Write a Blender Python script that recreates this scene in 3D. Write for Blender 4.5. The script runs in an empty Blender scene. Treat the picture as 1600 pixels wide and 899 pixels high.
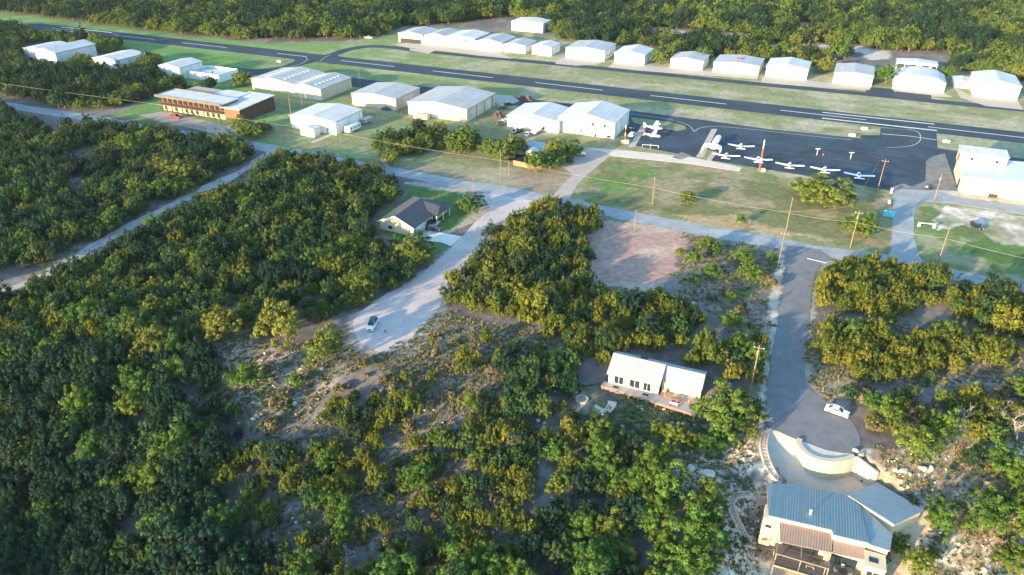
import bpy, bmesh, math, random
import numpy as np
from mathutils import Vector, Matrix
from mathutils.geometry import tessellate_polygon
R=math.radians
random.seed(7); rng=np.random.default_rng(7)
S=bpy.context.scene; COL=S.collection
# ------------------------------------------------------------ camera
PITCH=R(30.0); FPX=1132.0; CAMZ=97.0
cam=bpy.data.cameras.new('camera'); camo=bpy.data.objects.new('camera',cam); COL.objects.link(camo)
cam.sensor_width=36; cam.lens=FPX/1600*36; cam.clip_start=1; cam.clip_end=20000
camo.location=(0,0,CAMZ); camo.rotation_euler=(math.pi/2-PITCH,0,0); S.camera=camo
# ------------------------------------------------------------ light
SUN_EL=R(11.0); SUN_AZ=math.atan2(0.675,0.74)           # direction the light travels over the ground
world=bpy.data.worlds.new('World'); S.world=world; world.use_nodes=True
wt=world.node_tree; bgn=wt.nodes['Background']
sky=wt.nodes.new('ShaderNodeTexSky'); sky.sky_type='NISHITA'; sky.sun_disc=False
sky.sun_elevation=SUN_EL; sky.ozone_density=3.0; sky.dust_density=0.6; sky.air_density=1.2
# blender sky: rotation 0 puts the sun at +Y, turning clockwise seen from above
tx,ty=-math.cos(SUN_AZ),-math.sin(SUN_AZ)
sky.sun_rotation=math.atan2(tx,ty)
wbal=wt.nodes.new('ShaderNodeVectorMath'); wbal.operation='MULTIPLY'; wbal.inputs[1].default_value=(.95,1.03,.98)   # white balance of the sky light
wt.links.new(sky.outputs[0],wbal.inputs[0]); wt.links.new(wbal.outputs[0],bgn.inputs[0]); bgn.inputs[1].default_value=0.15
sl=bpy.data.lights.new('sun','SUN'); so=bpy.data.objects.new('sun',sl); COL.objects.link(so)
sl.energy=3.6; sl.angle=R(1.2); sl.color=(1.0,0.75,0.42)
d=Vector((math.cos(SUN_AZ)*math.cos(SUN_EL),math.sin(SUN_AZ)*math.cos(SUN_EL),-math.sin(SUN_EL)))
so.rotation_euler=d.to_track_quat('-Z','Y').to_euler(); so.location=(-50,-50,200)
S.view_settings.view_transform='Standard'; S.view_settings.look='None'; S.view_settings.gamma=1
S.view_settings.use_curve_mapping=False
S.view_settings.exposure=2.12
S.render.engine='CYCLES'
S.cycles.max_bounces=5; S.cycles.diffuse_bounces=3; S.cycles.transparent_max_bounces=4
# ------------------------------------------------------------ surveying helpers (photo point -> place on the ground)
CT,ST=math.cos(PITCH),math.sin(PITCH)
def G(px,py,z=0.0):
    u=(px-800)/FPX; v=-(py-449.5)/FPX
    dz=-ST+v*CT; t=(z-CAMZ)/dz
    return (u*t,(CT+v*ST)*t)
def PX(x,y,z):
    x=np.asarray(x,float);y=np.asarray(y,float);z=np.asarray(z,float)
    d=y*CT-(z-CAMZ)*ST; u=(z-CAMZ)*CT+y*ST
    d=np.where(d<1,1e-3,d)
    return 800+FPX*x/d, 449.5-FPX*u/d
def inpoly(x,y,poly):
    x=np.asarray(x,float);y=np.asarray(y,float); ins=np.zeros(x.shape,bool); n=len(poly)
    for i in range(n):
        x0,y0=poly[i];x1,y1=poly[(i+1)%n]
        if y0==y1: continue
        c=((y0>y)!=(y1>y))&(x<(x1-x0)*(y-y0)/(y1-y0)+x0)
        ins^=c
    return ins
# value noise
_perm=rng.random((256,256))
def vnoise(x,y,s):
    x=np.asarray(x,float)/s;y=np.asarray(y,float)/s
    xi=np.floor(x).astype(int);yi=np.floor(y).astype(int);fx=x-xi;fy=y-yi
    fx=fx*fx*(3-2*fx);fy=fy*fy*(3-2*fy)
    g=lambda a,b:_perm[a%256,b%256]
    return (g(xi,yi)*(1-fx)+g(xi+1,yi)*fx)*(1-fy)+(g(xi,yi+1)*(1-fx)+g(xi+1,yi+1)*fx)*fy
# ------------------------------------------------------------ terrain height
RIM=[G(*p) for p in [(-900,520),(-300,500),(0,500),(200,520),(320,535),(430,535),(530,560),(600,578),(700,580),(800,590),(900,588),(960,582),(1100,616),(1165,650),(1190,700),(1215,716),(1270,728),(1340,722),(1400,700),(1470,665),(1600,650),(2000,640),(2600,640)]]
def rim_dist(x,y):
    best=np.full(x.shape,1e9); 
    for (ax,ay),(bx,by) in zip(RIM,RIM[1:]):
        dx,dy=bx-ax,by-ay; t=np.clip(((x-ax)*dx+(y-ay)*dy)/(dx*dx+dy*dy),0,1)
        best=np.minimum(best,np.hypot(x-ax-t*dx,y-ay-t*dy))
    ry=np.interp(x,[p[0] for p in RIM],[p[1] for p in RIM])
    return np.where(y<ry,best,-best)
PADS=[]      # (world polygon, z) filled in below
drive_px=[(1196,668),(1247,685),(1243,692),(1246,704),(1256,717),(1274,728),(1298,733),(1328,738),(1352,757),(1372,756),(1360,800),(1190,800),(1225,752),(1212,735),(1203,715),(1198,695)]
def hgt(x,y):
    x=np.asarray(x,float);y=np.asarray(y,float)
    d=rim_dist(x,y); d=np.clip(d,0,None)
    sl=np.interp(x,[-120,-40,12,36,44,78,100],[0.42,0.22,0.19,0.24,0.50,0.42,0.25])
    h=-sl*(np.sqrt(d*d+25)-5)
    h=-34*(1-np.exp(h/34))*-1 if False else -30*np.tanh(-h/30)
    h=h+ (vnoise(x,y,14)-.5)*np.clip(d/8,0,1)*1.6+(vnoise(x+50,y,4)-.5)*np.clip(d/8,0,1)*.5
    # unseen ridge added behind and left of the viewpoint to shade the valley
    a=-(x*math.cos(SUN_AZ)+y*math.sin(SUN_AZ))            # distance towards the sun from the origin
    b=-x*math.sin(SUN_AZ)+y*math.cos(SUN_AZ)              # along the ridge
    prof=SHADE_HILL_Z*np.exp(-((a-SHADE_HILL_A)/75.)**2)*np.interp(b,SHADE_HILL_B,SHADE_HILL_P)
    h=h+prof
    far=np.clip((np.hypot(x,y)-600)/900,0,1)
    h=h+far*18*vnoise(x,y,500)*np.clip((y-500)/600,0,1)
    return h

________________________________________

§ **Brief**
Exclude every picture and copy the remaining data exactly.

§ **Result for this task**
Write a Blender Python script that recreates this scene in 3D. Write for Blender 4.5. The script runs in an empty Blender scene. Treat the picture as 1600 pixels wide and 899 pixels high.
import bpy, bmesh, math, random
import numpy as np
from mathutils import Vector, Matrix
from mathutils.geometry import tessellate_polygon
R=math.radians
random.seed(7); rng=np.random.default_rng(7)
S=bpy.context.scene; COL=S.collection
# ------------------------------------------------------------ camera
PITCH=R(30.0); FPX=1132.0; CAMZ=97.0
cam=bpy.data.cameras.new('camera'); camo=bpy.data.objects.new('camera',cam); COL.objects.link(camo)
cam.sensor_width=36; cam.lens=FPX/1600*36; cam.clip_start=1; cam.clip_end=20000
camo.location=(0,0,CAMZ); camo.rotation_euler=(math.pi/2-PITCH,0,0); S.camera=camo
# ------------------------------------------------------------ light
SUN_EL=R(11.0); SUN_AZ=math.atan2(0.675,0.74)           # direction the light travels over the ground
world=bpy.data.worlds.new('World'); S.world=world; world.use_nodes=True
wt=world.node_tree; bgn=wt.nodes['Background']
sky=wt.nodes.new('ShaderNodeTexSky'); sky.sky_type='NISHITA'; sky.sun_disc=False
sky.sun_elevation=SUN_EL; sky.ozone_density=3.0; sky.dust_density=0.6; sky.air_density=1.2
# blender sky: rotation 0 puts the sun at +Y, turning clockwise seen from above
tx,ty=-math.cos(SUN_AZ),-math.sin(SUN_AZ)
sky.sun_rotation=math.atan2(tx,ty)
wbal=wt.nodes.new('ShaderNodeVectorMath'); wbal.operation='MULTIPLY'; wbal.inputs[1].default_value=(.95,1.03,.98)   # white balance of the sky light
wt.links.new(sky.outputs[0],wbal.inputs[0]); wt.links.new(wbal.outputs[0],bgn.inputs[0]); bgn.inputs[1].default_value=0.15
sl=bpy.data.lights.new('sun','SUN'); so=bpy.data.objects.new('sun',sl); COL.objects.link(so)
sl.energy=3.6; sl.angle=R(1.2); sl.color=(1.0,0.75,0.42)
d=Vector((math.cos(SUN_AZ)*math.cos(SUN_EL),math.sin(SUN_AZ)*math.cos(SUN_EL),-math.sin(SUN_EL)))
so.rotation_euler=d.to_track_quat('-Z','Y').to_euler(); so.location=(-50,-50,200)
S.view_settings.view_transform='Standard'; S.view_settings.look='None'; S.view_settings.gamma=1
S.view_settings.use_curve_mapping=False
S.view_settings.exposure=2.12
S.render.engine='CYCLES'
S.cycles.max_bounces=5; S.cycles.diffuse_bounces=3; S.cycles.transparent_max_bounces=4
# ------------------------------------------------------------ surveying helpers (photo point -> place on the ground)
CT,ST=math.cos(PITCH),math.sin(PITCH)
def G(px,py,z=0.0):
    u=(px-800)/FPX; v=-(py-449.5)/FPX
    dz=-ST+v*CT; t=(z-CAMZ)/dz
    return (u*t,(CT+v*ST)*t)
def PX(x,y,z):
    x=np.asarray(x,float);y=np.asarray(y,float);z=np.asarray(z,float)
    d=y*CT-(z-CAMZ)*ST; u=(z-CAMZ)*CT+y*ST
    d=np.where(d<1,1e-3,d)
    return 800+FPX*x/d, 449.5-FPX*u/d
def inpoly(x,y,poly):
    x=np.asarray(x,float);y=np.asarray(y,float); ins=np.zeros(x.shape,bool); n=len(poly)
    for i in range(n):
        x0,y0=poly[i];x1,y1=poly[(i+1)%n]
        if y0==y1: continue
        c=((y0>y)!=(y1>y))&(x<(x1-x0)*(y-y0)/(y1-y0)+x0)
        ins^=c
    return ins
# value noise
_perm=rng.random((256,256))
def vnoise(x,y,s):
    x=np.asarray(x,float)/s;y=np.asarray(y,float)/s
    xi=np.floor(x).astype(int);yi=np.floor(y).astype(int);fx=x-xi;fy=y-yi
    fx=fx*fx*(3-2*fx);fy=fy*fy*(3-2*fy)
    g=lambda a,b:_perm[a%256,b%256]
    return (g(xi,yi)*(1-fx)+g(xi+1,yi)*fx)*(1-fy)+(g(xi,yi+1)*(1-fx)+g(xi+1,yi+1)*fx)*fy
# ------------------------------------------------------------ terrain height
RIM=[G(*p) for p in [(-900,520),(-300,500),(0,500),(200,520),(320,535),(430,535),(530,560),(600,578),(700,580),(800,590),(900,588),(960,582),(1100,616),(1165,650),(1190,700),(1215,716),(1270,728),(1340,722),(1400,700),(1470,665),(1600,650),(2000,640),(2600,640)]]
def rim_dist(x,y):
    best=np.full(x.shape,1e9); 
    for (ax,ay),(bx,by) in zip(RIM,RIM[1:]):
        dx,dy=bx-ax,by-ay; t=np.clip(((x-ax)*dx+(y-ay)*dy)/(dx*dx+dy*dy),0,1)
        best=np.minimum(best,np.hypot(x-ax-t*dx,y-ay-t*dy))
    ry=np.interp(x,[p[0] for p in RIM],[p[1] for p in RIM])
    return np.where(y<ry,best,-best)
PADS=[]      # (world polygon, z) filled in below
drive_px=[(1196,668),(1247,685),(1243,692),(1246,704),(1256,717),(1274,728),(1298,733),(1328,738),(1352,757),(1372,756),(1360,800),(1190,800),(1225,752),(1212,735),(1203,715),(1198,695)]
def hgt(x,y):
    x=np.asarray(x,float);y=np.asarray(y,float)
    d=rim_dist(x,y); d=np.clip(d,0,None)
    sl=np.interp(x,[-120,-40,12,36,44,78,100],[0.42,0.22,0.19,0.24,0.50,0.42,0.25])
    h=-sl*(np.sqrt(d*d+25)-5)
    h=-34*(1-np.exp(h/34))*-1 if False else -30*np.tanh(-h/30)
    h=h+ (vnoise(x,y,14)-.5)*np.clip(d/8,0,1)*1.6+(vnoise(x+50,y,4)-.5)*np.clip(d/8,0,1)*.5
    # unseen ridge added behind and left of the viewpoint to shade the valley
    a=-(x*math.cos(SUN_AZ)+y*math.sin(SUN_AZ))            # distance towards the sun from the origin
    b=-x*math.sin(SUN_AZ)+y*math.cos(SUN_AZ)              # along the ridge
    prof=SHADE_HILL_Z*np.exp(-((a-SHADE_HILL_A)/75.)**2)*np.interp(b,SHADE_HILL_B,SHADE_HILL_P)
    h=h+prof
    far=np.clip((np.hypot(x,y)-600)/900,0,1)
    h=h+far*18*vnoise(x,y,500)*np.clip((y-500)/600,0,1)
    return h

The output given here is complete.